Une invitation à balancer son vélo et tout le reste au fond d’une mare, d’autant plus qu’au lendemain de la fête foraine du Massif central, on a bien senti que le Tour de France avait vraiment basculé dans sa deuxième moitié et dans une nouvelle phase, celle où la course la plus dure du monde sort son kit de chirurgien, trifouille et gratouille au plus profond de chacun pour voir ce qu’il y reste de forces et d’âme.
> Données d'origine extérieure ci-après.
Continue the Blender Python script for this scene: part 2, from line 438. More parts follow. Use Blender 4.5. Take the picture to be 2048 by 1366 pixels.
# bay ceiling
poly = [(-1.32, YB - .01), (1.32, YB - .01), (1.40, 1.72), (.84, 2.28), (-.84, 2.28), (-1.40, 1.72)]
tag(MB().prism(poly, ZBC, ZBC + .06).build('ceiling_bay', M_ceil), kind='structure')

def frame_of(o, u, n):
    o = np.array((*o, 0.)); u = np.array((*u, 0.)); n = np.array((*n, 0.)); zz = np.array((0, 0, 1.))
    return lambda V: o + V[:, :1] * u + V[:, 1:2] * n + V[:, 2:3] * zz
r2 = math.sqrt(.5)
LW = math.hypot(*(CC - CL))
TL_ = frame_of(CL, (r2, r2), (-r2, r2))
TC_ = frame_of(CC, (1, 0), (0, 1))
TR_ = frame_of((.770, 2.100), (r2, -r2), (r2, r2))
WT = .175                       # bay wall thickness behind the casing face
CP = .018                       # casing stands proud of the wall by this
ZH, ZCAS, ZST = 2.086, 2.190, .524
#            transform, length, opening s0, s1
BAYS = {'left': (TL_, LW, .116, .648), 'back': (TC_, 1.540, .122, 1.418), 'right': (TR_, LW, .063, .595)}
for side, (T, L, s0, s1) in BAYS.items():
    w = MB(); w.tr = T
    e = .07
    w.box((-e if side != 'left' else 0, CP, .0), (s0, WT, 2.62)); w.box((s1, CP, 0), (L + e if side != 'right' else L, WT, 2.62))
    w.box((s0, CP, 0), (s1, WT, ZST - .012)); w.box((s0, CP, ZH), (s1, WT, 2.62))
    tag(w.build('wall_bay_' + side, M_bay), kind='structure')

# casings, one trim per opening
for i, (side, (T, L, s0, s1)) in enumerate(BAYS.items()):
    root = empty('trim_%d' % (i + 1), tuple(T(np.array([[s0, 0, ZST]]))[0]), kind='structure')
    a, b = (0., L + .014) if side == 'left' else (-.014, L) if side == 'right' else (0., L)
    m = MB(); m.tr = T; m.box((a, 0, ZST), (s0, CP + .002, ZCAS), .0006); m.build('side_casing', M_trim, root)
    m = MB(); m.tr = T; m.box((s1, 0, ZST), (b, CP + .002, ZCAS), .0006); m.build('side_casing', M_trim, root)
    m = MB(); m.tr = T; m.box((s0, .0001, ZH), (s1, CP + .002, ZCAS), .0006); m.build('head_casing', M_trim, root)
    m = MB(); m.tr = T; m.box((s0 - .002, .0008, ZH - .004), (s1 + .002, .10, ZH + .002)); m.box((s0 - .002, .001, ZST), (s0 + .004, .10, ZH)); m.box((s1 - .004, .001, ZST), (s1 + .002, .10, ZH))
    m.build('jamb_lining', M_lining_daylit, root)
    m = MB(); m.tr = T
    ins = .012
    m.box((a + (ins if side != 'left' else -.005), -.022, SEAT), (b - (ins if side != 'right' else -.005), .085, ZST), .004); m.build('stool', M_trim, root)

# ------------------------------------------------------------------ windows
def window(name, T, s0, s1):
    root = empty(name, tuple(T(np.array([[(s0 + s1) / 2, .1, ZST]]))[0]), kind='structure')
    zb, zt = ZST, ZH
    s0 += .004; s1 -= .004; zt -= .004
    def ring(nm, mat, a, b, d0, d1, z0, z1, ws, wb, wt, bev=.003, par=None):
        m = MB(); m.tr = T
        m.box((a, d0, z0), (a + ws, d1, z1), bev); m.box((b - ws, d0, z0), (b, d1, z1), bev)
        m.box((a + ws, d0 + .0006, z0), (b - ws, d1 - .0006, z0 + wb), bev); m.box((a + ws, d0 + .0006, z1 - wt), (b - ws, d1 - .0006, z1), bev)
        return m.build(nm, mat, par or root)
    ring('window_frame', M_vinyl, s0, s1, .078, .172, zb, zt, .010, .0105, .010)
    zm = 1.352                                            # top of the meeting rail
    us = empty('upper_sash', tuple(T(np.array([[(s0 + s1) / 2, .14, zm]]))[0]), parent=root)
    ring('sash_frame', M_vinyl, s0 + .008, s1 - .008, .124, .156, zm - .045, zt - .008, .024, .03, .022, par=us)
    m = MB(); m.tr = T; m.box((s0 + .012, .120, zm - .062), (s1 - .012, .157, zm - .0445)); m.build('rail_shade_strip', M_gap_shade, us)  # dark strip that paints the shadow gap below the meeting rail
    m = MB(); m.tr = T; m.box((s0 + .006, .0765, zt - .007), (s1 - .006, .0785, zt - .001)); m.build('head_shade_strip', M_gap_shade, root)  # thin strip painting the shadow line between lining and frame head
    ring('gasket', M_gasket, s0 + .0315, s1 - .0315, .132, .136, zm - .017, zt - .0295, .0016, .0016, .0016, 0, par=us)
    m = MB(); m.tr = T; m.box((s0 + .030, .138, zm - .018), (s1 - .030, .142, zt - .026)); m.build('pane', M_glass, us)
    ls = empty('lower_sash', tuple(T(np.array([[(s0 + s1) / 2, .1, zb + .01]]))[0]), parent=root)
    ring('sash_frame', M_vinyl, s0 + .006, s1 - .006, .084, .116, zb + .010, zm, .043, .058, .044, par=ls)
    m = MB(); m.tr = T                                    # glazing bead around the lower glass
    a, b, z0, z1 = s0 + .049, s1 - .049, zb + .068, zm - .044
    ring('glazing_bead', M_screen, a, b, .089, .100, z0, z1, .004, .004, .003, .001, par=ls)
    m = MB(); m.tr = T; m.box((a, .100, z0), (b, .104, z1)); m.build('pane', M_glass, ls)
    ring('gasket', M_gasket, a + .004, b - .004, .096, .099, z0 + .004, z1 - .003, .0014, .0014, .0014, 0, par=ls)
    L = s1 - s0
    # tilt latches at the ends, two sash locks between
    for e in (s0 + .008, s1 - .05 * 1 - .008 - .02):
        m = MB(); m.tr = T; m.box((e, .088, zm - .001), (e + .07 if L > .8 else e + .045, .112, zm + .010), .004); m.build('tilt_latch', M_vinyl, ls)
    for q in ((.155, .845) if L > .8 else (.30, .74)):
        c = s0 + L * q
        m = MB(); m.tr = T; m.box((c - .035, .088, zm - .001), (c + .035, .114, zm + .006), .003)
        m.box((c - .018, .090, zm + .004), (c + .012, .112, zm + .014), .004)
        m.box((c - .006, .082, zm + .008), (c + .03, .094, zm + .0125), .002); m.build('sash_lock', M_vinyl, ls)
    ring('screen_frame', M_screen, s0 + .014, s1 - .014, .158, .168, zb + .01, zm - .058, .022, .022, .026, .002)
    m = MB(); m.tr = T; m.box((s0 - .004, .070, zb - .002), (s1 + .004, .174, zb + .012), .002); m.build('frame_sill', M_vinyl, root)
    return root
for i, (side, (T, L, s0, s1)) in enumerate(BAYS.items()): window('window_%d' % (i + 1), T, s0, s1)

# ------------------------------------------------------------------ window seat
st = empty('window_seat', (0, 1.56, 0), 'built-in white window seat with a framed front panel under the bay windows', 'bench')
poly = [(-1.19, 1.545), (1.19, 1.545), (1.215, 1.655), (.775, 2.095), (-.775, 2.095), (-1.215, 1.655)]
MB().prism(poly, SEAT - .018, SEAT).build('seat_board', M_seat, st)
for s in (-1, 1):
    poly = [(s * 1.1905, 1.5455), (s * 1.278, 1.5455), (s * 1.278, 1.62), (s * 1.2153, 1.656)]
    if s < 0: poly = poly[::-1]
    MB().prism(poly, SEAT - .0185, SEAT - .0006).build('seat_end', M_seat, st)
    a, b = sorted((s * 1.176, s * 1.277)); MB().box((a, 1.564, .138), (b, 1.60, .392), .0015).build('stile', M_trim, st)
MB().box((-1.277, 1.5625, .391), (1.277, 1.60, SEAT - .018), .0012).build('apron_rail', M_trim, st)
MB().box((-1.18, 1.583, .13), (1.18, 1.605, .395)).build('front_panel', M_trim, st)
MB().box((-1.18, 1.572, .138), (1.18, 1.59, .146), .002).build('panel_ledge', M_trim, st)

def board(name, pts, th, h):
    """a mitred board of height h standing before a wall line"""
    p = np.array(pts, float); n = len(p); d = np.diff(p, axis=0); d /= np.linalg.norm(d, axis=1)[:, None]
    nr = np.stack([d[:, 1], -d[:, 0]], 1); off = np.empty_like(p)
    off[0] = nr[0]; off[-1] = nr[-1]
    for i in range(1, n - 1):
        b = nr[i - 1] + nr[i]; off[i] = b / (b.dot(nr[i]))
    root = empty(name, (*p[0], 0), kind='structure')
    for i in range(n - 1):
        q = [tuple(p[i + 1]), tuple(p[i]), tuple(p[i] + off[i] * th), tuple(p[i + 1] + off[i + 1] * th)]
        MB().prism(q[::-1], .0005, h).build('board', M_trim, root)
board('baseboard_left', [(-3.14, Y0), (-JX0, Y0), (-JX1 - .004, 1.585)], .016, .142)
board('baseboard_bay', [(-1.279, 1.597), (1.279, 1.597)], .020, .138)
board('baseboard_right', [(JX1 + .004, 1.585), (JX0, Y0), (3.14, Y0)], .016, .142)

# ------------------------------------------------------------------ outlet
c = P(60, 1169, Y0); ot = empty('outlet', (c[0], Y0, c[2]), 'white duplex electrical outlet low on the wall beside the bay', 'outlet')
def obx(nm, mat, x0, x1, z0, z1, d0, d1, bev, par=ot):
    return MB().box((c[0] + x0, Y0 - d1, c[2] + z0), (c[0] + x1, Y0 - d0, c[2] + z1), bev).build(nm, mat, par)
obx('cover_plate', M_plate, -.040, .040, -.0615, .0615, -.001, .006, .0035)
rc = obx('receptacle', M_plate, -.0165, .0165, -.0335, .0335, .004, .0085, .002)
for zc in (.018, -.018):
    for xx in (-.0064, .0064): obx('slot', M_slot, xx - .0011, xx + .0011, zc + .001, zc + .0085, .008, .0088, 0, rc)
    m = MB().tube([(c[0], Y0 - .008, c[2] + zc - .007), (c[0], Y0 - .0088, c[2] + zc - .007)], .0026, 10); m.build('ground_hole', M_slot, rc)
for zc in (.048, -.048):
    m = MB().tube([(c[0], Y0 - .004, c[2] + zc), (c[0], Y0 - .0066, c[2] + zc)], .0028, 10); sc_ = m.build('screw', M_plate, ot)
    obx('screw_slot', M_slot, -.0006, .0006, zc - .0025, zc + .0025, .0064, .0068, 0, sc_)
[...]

Le stade de l’impitoyabilité a été atteint ; les plus faibles, les malades sont guillotinés sans une dernière parole, une dernière prière. Il n’y a qu’à voir les dégâts causés par l’étape d’hier, dite de « transition ». Dans une Grande Boucle qui avait été jusque-là clémente en termes de chutes et d’abandons, la journée a envoyé quasiment autant de monde à la maison que toute la course depuis le départ et on ne connaît pas encore les conséquences dans les prochains jours de la gamelle survenue à 12km de l’arrivée, notamment sur Primoz Roglic, dont on reparlera.

Le mode survie est déjà activé pour beaucoup

Trois coureurs – Jonas Rickaert, tombé en début d’étape, et Soren Kragh Andersen, deux équipiers de Jasper Philipsen, ainsi que Yevgeniy Fedorov – ont ainsi terminé hors délai d’une étape certes mal plate, mais pas non plus hérissée comme une journée de montagne, alors que Pello Bilbao et Fabio Jakobsen ont bâché en cours de route, pâles et vidés.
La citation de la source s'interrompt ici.